U.S. sergeant faces trial in 2 killings

CAMP ARIFJAN, Kuwait — A pretrial investigation opened yesterday for a U.S. Army sergeant charged with killing two superior officers in Iraq, with a witness testifying that the defendant told him that he wanted to kill one of the victims.

Staff Sgt. Alberto B. Martinez, of Troy, N.Y., faces murder charges in the June 7 killing of Capt. Philip Esposito and Lt. Louis E. Allen in an explosion at Forward Operating Base Danger, near Tikrit.


Revolt in SPD stalls coalition plan

BERLIN — Efforts to forge a German bipartisan coalition were disrupted yesterday when the head of the Social Democrats said he would step down as party leader and might not join a new Cabinet after suffering an internal revolt.

Franz Muentefering made his shocking announcement after party leaders voted against his candidate for SPD general secretary, plunging the party into crisis in the midst of talks on forming a power-sharing government with the conservatives led by chancellor-in-waiting Angela Merkel.

Traditional rivals, the SPD and conservative Christian Democratic Union/Christian Social Union were forced into coalition talks after an inconclusive election Sept. 18 left them with no realistic alternative for a stable majority government.


U.S. asked to pay if planes dump fuel

BISHKEK — Kyrgyzstan, the only state hosting both U.S. and Russian military forces, yesterday said it sought a new U.S. base agreement allowing fines for any repeat of incidents where U.S. planes dumped fuel on Kyrgyz territory.

Kyrgyz President Kurmanbek Bakiyev said last month that U.S. forces could stay at the Manas air base in his Central Asian nation until nearby Afghanistan, where U.S. forces are combating Islamic militants, was “totally stable,” but they would have to pay more rent.

An emergencies ministry spokesman said U.S. transport and refueling planes dumped 80 tons of fuel on approach to the airport near Bishkek in September.

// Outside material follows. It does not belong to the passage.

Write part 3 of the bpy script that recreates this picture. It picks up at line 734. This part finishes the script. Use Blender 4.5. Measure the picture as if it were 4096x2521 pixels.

The U.S. Embassy said such fuel dumps were caused by emergency situations and were envisaged by an earlier agreement with Kyrgyzstan.


Anglican leaders scold N. Americans

CAIRO — Conservative Anglican Church leaders from Africa, Asia and Latin America have criticized their U.S. and Canadian counterparts for failing to prevent same-sex “marriages” and for allowing homosexual priests — actions that threaten to split Anglicanism.

About 120 archbishops, priests and delegates also pressed for an “Anglican Covenant” to provide clearer rules for governing the Anglican Communion, a global religious body of 38 autonomous branches that all trace their roots to the Church of England.